Below is a block of records; repeat each one exactly.

**** TASK INPUTS ****

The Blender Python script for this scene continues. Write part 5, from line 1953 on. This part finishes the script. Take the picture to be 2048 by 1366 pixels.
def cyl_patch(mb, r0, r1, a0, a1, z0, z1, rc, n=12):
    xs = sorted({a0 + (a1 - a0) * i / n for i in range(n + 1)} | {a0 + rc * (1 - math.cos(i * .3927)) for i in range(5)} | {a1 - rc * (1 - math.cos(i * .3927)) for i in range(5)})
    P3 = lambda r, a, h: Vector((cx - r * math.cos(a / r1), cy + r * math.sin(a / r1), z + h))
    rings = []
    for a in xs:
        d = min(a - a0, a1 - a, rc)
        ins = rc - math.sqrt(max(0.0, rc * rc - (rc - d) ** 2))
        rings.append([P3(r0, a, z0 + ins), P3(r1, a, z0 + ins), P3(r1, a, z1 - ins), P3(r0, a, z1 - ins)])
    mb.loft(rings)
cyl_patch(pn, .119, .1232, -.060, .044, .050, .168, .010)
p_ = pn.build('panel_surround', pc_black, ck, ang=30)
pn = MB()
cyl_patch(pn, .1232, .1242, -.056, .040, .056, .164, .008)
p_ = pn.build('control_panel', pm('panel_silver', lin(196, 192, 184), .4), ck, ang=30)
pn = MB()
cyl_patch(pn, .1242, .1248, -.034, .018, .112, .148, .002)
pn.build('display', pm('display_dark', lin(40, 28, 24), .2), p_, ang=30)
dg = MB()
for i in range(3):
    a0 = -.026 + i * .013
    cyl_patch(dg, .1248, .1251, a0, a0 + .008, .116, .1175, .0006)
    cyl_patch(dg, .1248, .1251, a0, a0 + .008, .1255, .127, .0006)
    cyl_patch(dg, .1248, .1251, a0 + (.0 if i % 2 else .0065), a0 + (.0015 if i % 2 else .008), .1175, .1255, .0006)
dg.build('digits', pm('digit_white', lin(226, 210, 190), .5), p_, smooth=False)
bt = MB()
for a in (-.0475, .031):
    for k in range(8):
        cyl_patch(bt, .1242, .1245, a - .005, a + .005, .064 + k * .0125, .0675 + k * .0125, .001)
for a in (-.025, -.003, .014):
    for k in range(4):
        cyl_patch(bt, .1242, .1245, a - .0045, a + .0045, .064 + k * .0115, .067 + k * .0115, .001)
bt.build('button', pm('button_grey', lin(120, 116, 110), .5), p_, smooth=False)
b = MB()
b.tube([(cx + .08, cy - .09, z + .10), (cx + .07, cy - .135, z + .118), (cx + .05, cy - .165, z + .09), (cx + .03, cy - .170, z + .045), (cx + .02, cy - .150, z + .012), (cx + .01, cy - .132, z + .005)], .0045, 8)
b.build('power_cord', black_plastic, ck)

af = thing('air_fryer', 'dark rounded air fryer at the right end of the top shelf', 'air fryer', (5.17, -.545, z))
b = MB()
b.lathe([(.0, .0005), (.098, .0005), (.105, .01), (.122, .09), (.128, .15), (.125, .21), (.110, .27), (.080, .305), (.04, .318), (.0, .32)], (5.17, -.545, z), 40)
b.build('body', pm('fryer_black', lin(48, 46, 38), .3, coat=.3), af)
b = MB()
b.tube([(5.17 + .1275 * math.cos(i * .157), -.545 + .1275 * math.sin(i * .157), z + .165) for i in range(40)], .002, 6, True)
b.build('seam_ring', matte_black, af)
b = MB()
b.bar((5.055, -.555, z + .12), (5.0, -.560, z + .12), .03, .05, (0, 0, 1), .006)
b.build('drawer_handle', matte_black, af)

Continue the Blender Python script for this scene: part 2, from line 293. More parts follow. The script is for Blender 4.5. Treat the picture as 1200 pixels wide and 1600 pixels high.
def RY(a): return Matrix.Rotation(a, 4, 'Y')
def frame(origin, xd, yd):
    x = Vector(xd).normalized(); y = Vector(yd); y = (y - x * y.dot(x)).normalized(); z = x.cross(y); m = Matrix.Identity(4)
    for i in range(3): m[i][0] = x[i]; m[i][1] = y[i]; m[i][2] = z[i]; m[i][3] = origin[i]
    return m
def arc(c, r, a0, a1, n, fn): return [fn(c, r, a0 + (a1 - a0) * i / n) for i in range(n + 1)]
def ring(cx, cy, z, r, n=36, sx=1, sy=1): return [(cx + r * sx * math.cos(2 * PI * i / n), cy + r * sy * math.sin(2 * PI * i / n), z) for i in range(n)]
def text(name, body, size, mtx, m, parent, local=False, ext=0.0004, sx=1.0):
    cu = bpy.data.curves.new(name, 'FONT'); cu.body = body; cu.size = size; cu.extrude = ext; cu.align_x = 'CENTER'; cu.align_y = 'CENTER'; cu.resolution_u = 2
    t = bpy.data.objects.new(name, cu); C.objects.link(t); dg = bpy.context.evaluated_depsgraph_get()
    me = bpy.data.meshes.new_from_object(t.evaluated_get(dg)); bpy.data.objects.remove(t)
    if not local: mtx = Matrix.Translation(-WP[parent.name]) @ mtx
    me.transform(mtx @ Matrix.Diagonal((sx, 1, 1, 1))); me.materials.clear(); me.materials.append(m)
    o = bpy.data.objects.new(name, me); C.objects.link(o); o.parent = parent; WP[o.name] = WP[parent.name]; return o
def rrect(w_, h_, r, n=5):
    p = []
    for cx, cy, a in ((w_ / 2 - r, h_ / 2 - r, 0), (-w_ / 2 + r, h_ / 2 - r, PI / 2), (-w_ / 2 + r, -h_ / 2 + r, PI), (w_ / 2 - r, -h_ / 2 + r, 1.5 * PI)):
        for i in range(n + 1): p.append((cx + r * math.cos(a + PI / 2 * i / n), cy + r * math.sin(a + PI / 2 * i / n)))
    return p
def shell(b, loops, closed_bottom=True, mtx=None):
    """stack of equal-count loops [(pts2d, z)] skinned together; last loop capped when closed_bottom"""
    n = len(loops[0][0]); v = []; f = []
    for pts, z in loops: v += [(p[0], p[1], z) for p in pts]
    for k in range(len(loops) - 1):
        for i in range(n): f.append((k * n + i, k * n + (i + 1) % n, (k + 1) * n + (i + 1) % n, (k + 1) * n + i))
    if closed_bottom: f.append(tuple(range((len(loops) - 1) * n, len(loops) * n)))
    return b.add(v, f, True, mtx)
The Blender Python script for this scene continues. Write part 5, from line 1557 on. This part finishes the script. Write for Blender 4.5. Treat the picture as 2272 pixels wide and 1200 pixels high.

****

§ SOLUTION TO THIS TASK
The Blender Python script for this scene continues. Write part 5, from line 1953 on. This part finishes the script. Take the picture to be 2048 by 1366 pixels.
def cyl_patch(mb, r0, r1, a0, a1, z0, z1, rc, n=12):
    xs = sorted({a0 + (a1 - a0) * i / n for i in range(n + 1)} | {a0 + rc * (1 - math.cos(i * .3927)) for i in range(5)} | {a1 - rc * (1 - math.cos(i * .3927)) for i in range(5)})
    P3 = lambda r, a, h: Vector((cx - r * math.cos(a / r1), cy + r * math.sin(a / r1), z + h))
    rings = []
    for a in xs:
        d = min(a - a0, a1 - a, rc)
        ins = rc - math.sqrt(max(0.0, rc * rc - (rc - d) ** 2))
        rings.append([P3(r0, a, z0 + ins), P3(r1, a, z0 + ins), P3(r1, a, z1 - ins), P3(r0, a, z1 - ins)])
    mb.loft(rings)
cyl_patch(pn, .119, .1232, -.060, .044, .050, .168, .010)
p_ = pn.build('panel_surround', pc_black, ck, ang=30)
pn = MB()
cyl_patch(pn, .1232, .1242, -.056, .040, .056, .164, .008)
p_ = pn.build('control_panel', pm('panel_silver', lin(196, 192, 184), .4), ck, ang=30)
pn = MB()
cyl_patch(pn, .1242, .1248, -.034, .018, .112, .148, .002)
pn.build('display', pm('display_dark', lin(40, 28, 24), .2), p_, ang=30)
dg = MB()
for i in range(3):
    a0 = -.026 + i * .013
    cyl_patch(dg, .1248, .1251, a0, a0 + .008, .116, .1175, .0006)
    cyl_patch(dg, .1248, .1251, a0, a0 + .008, .1255, .127, .0006)
    cyl_patch(dg, .1248, .1251, a0 + (.0 if i % 2 else .0065), a0 + (.0015 if i % 2 else .008), .1175, .1255, .0006)
dg.build('digits', pm('digit_white', lin(226, 210, 190), .5), p_, smooth=False)
bt = MB()
for a in (-.0475, .031):
    for k in range(8):
        cyl_patch(bt, .1242, .1245, a - .005, a + .005, .064 + k * .0125, .0675 + k * .0125, .001)
for a in (-.025, -.003, .014):
    for k in range(4):
        cyl_patch(bt, .1242, .1245, a - .0045, a + .0045, .064 + k * .0115, .067 + k * .0115, .001)
bt.build('button', pm('button_grey', lin(120, 116, 110), .5), p_, smooth=False)
b = MB()
b.tube([(cx + .08, cy - .09, z + .10), (cx + .07, cy - .135, z + .118), (cx + .05, cy - .165, z + .09), (cx + .03, cy - .170, z + .045), (cx + .02, cy - .150, z + .012), (cx + .01, cy - .132, z + .005)], .0045, 8)
b.build('power_cord', black_plastic, ck)

af = thing('air_fryer', 'dark rounded air fryer at the right end of the top shelf', 'air fryer', (5.17, -.545, z))
b = MB()
b.lathe([(.0, .0005), (.098, .0005), (.105, .01), (.122, .09), (.128, .15), (.125, .21), (.110, .27), (.080, .305), (.04, .318), (.0, .32)], (5.17, -.545, z), 40)
b.build('body', pm('fryer_black', lin(48, 46, 38), .3, coat=.3), af)
b = MB()
b.tube([(5.17 + .1275 * math.cos(i * .157), -.545 + .1275 * math.sin(i * .157), z + .165) for i in range(40)], .002, 6, True)
b.build('seam_ring', matte_black, af)
b = MB()
b.bar((5.055, -.555, z + .12), (5.0, -.560, z + .12), .03, .05, (0, 0, 1), .006)
b.build('drawer_handle', matte_black, af)

Continue the Blender Python script for this scene: part 2, from line 293. More parts follow. The script is for Blender 4.5. Treat the picture as 1200 pixels wide and 1600 pixels high.
def RY(a): return Matrix.Rotation(a, 4, 'Y')
def frame(origin, xd, yd):
    x = Vector(xd).normalized(); y = Vector(yd); y = (y - x * y.dot(x)).normalized(); z = x.cross(y); m = Matrix.Identity(4)
    for i in range(3): m[i][0] = x[i]; m[i][1] = y[i]; m[i][2] = z[i]; m[i][3] = origin[i]
    return m
def arc(c, r, a0, a1, n, fn): return [fn(c, r, a0 + (a1 - a0) * i / n) for i in range(n + 1)]
def ring(cx, cy, z, r, n=36, sx=1, sy=1): return [(cx + r * sx * math.cos(2 * PI * i / n), cy + r * sy * math.sin(2 * PI * i / n), z) for i in range(n)]
def text(name, body, size, mtx, m, parent, local=False, ext=0.0004, sx=1.0):
    cu = bpy.data.curves.new(name, 'FONT'); cu.body = body; cu.size = size; cu.extrude = ext; cu.align_x = 'CENTER'; cu.align_y = 'CENTER'; cu.resolution_u = 2
    t = bpy.data.objects.new(name, cu); C.objects.link(t); dg = bpy.context.evaluated_depsgraph_get()
    me = bpy.data.meshes.new_from_object(t.evaluated_get(dg)); bpy.data.objects.remove(t)
    if not local: mtx = Matrix.Translation(-WP[parent.name]) @ mtx
    me.transform(mtx @ Matrix.Diagonal((sx, 1, 1, 1))); me.materials.clear(); me.materials.append(m)
    o = bpy.data.objects.new(name, me); C.objects.link(o); o.parent = parent; WP[o.name] = WP[parent.name]; return o
def rrect(w_, h_, r, n=5):
    p = []
    for cx, cy, a in ((w_ / 2 - r, h_ / 2 - r, 0), (-w_ / 2 + r, h_ / 2 - r, PI / 2), (-w_ / 2 + r, -h_ / 2 + r, PI), (w_ / 2 - r, -h_ / 2 + r, 1.5 * PI)):
        for i in range(n + 1): p.append((cx + r * math.cos(a + PI / 2 * i / n), cy + r * math.sin(a + PI / 2 * i / n)))
    return p
def shell(b, loops, closed_bottom=True, mtx=None):
    """stack of equal-count loops [(pts2d, z)] skinned together; last loop capped when closed_bottom"""
    n = len(loops[0][0]); v = []; f = []
    for pts, z in loops: v += [(p[0], p[1], z) for p in pts]
    for k in range(len(loops) - 1):
        for i in range(n): f.append((k * n + i, k * n + (i + 1) % n, (k + 1) * n + (i + 1) % n, (k + 1) * n + i))
    if closed_bottom: f.append(tuple(range((len(loops) - 1) * n, len(loops) * n)))
    return b.add(v, f, True, mtx)
The Blender Python script for this scene continues. Write part 5, from line 1557 on. This part finishes the script. Write for Blender 4.5. Treat the picture as 2272 pixels wide and 1200 pixels high.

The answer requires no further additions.